Post-link and pre-unlink scripts#

The post-link and pre-unlink scripts are executed when the package is installed or uninstalled. They are both heavily discouraged but implemented for compatibility with conda in rattler-build since version 0.17.

For a post-link script to be executed when a package is installed, the built package needs to have a .<package_name>-post-link.{sh/bat} in its bin/ folder. The same is applicable for pre-unlink scripts, just with the name .<package_name>-pre-unlink.{sh/bat} (note the leading period). For example, for a package mypkg, you would need to have a .mypkg-post-link.sh in its bin/ folder.
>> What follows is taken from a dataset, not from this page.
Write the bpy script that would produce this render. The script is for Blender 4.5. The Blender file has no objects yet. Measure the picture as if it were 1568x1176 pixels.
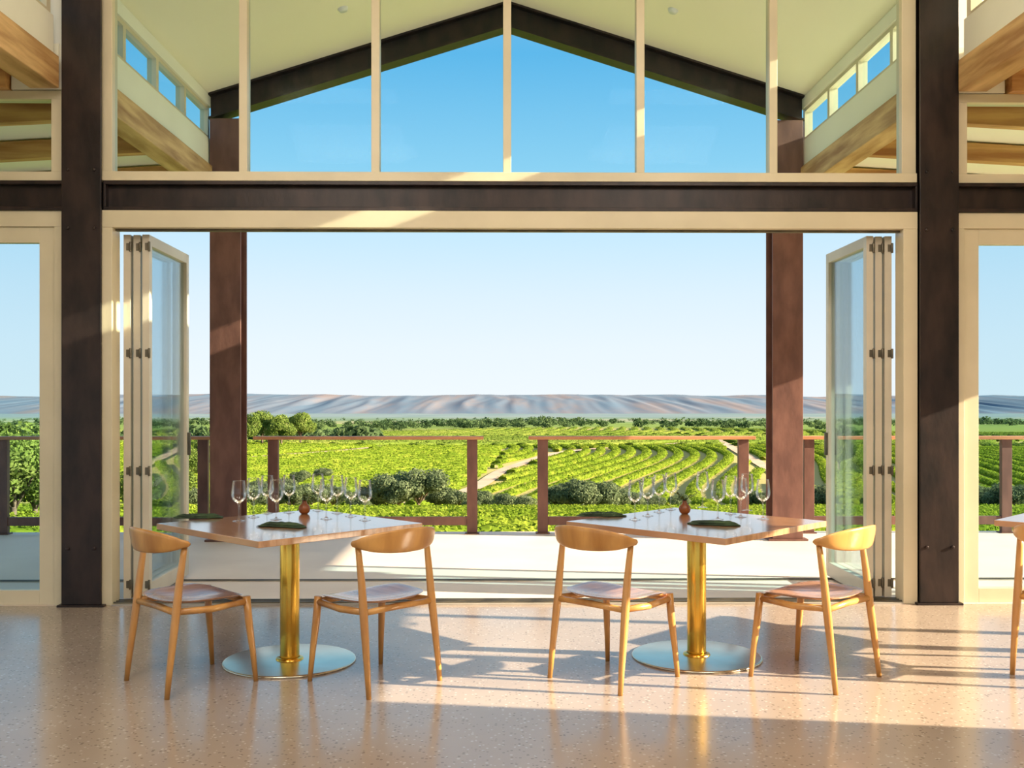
import bpy, math, random
import numpy as np
from mathutils import Vector, Matrix, noise
random.seed(7); rng=np.random.default_rng(11)
S=bpy.context.scene
D=bpy.data

# ------------------------------------------------------------ materials
def newmat(name):
    m=D.materials.new(name); m.use_nodes=True
    nt=m.node_tree; nt.nodes.clear()
    out=nt.nodes.new('ShaderNodeOutputMaterial')
    return m,nt,out
def N(nt,t,**kw):
    n=nt.nodes.new(t)
    for k,v in kw.items():
        if k.startswith('_'): setattr(n,k[1:],v)
        else: n.inputs[k.replace('__',' ')].default_value=v
    return n
def ramp(nt,stops):
    r=nt.nodes.new('ShaderNodeValToRGB'); e=r.color_ramp.elements
    while len(e)<len(stops): e.new(0.5)
    for i,(p,c) in enumerate(stops):
        e[i].position=p; e[i].color=(c[0],c[1],c[2],1)
    return r
def noisy(name,c1,c2,scale=5,rough=0.5,metal=0.0,stretch=(1,1,1),bump=0.0,detail=5,coat=0.0,lo=0.35,hi=0.65,space='Object',bscale=None,spec=0.5):
    m,nt,out=newmat(name); L=nt.links
    tc=N(nt,'ShaderNodeTexCoord'); mp=N(nt,'ShaderNodeMapping'); mp.inputs['Scale'].default_value=stretch
    if space=='World':
        g=N(nt,'ShaderNodeNewGeometry'); L.new(g.outputs['Position'],mp.inputs['Vector'])
    else: L.new(tc.outputs[space],mp.inputs['Vector'])
    nz=N(nt,'ShaderNodeTexNoise',Scale=scale,Detail=detail); L.new(mp.outputs[0],nz.inputs['Vector'])
    r=ramp(nt,[(lo,c1),(hi,c2)]); L.new(nz.outputs[0],r.inputs[0])
    b=N(nt,'ShaderNodeBsdfPrincipled',Roughness=rough,Metallic=metal)
    b.inputs['Coat Weight'].default_value=coat; b.inputs['Coat Roughness'].default_value=0.12
    b.inputs['Specular IOR Level'].default_value=spec
    L.new(r.outputs[0],b.inputs['Base Color'])
    if bump>0:
        nb=N(nt,'ShaderNodeTexNoise',Scale=bscale or scale*4,Detail=4); L.new(mp.outputs[0],nb.inputs['Vector'])
        bp=N(nt,'ShaderNodeBump',Strength=bump,Distance=0.01); L.new(nb.outputs[0],bp.inputs['Height']); L.new(bp.outputs[0],b.inputs['Normal'])
    L.new(b.outputs[0],out.inputs[0]); return m

M={}
M['steel']=noisy('rusty_steel',(0.012,0.008,0.008),(0.036,0.021,0.018),9,0.40,0.2,bump=0.1,spec=0.4,detail=8,stretch=(1,1,0.4))
M['steel_red']=noisy('rusty_steel_red',(0.12,0.05,0.040),(0.19,0.085,0.065),9,0.5,0.1,bump=0.1,detail=8,stretch=(1,1,0.4))
M['frame']=noisy('beige_frame',(0.60,0.52,0.36),(0.68,0.59,0.42),2,0.4)
M['frame_grey']=noisy('grey_frame',(0.54,0.48,0.38),(0.62,0.56,0.45),2,0.4)
M['white']=noisy('cream_paint',(0.84,0.81,0.71),(0.90,0.87,0.77),1.5,0.7)
M['ceil']=noisy('cream_ceiling',(0.93,0.87,0.68),(0.96,0.90,0.71),1.0,0.8)
M['beam']=noisy('rough_timber',(0.36,0.18,0.06),(0.72,0.46,0.21),2.6,0.65,stretch=(3,0.5,5),bump=0.4,detail=9)
M['beamx']=noisy('rough_timber_x',(0.40,0.17,0.05),(0.72,0.42,0.15),2.6,0.65,stretch=(0.5,5,5),bump=0.4,detail=9)
M['rail']=noisy('rail_timber',(0.42,0.17,0.08),(0.60,0.28,0.13),3,0.45,stretch=(0.5,4,4))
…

To make sure the scripts are included in the correct location, use your recipe's build script or build/script key. For example, assuming you have a post-link.sh script in your source, alongside the recipe in the recipe's folder, the following configuration will copy it correctly:

build:
  ...
  script:
    - ...
    - mkdir -p $PREFIX/bin
    - cp $RECIPE_DIR/post-link.sh $PREFIX/bin/.mypkg-post-link.sh
    - chmod +x $PREFIX/bin/.mypkg-post-link.sh

The $PREFIX and $RECIPE_DIR environment variables will be set during the build process to help you specify the correct paths.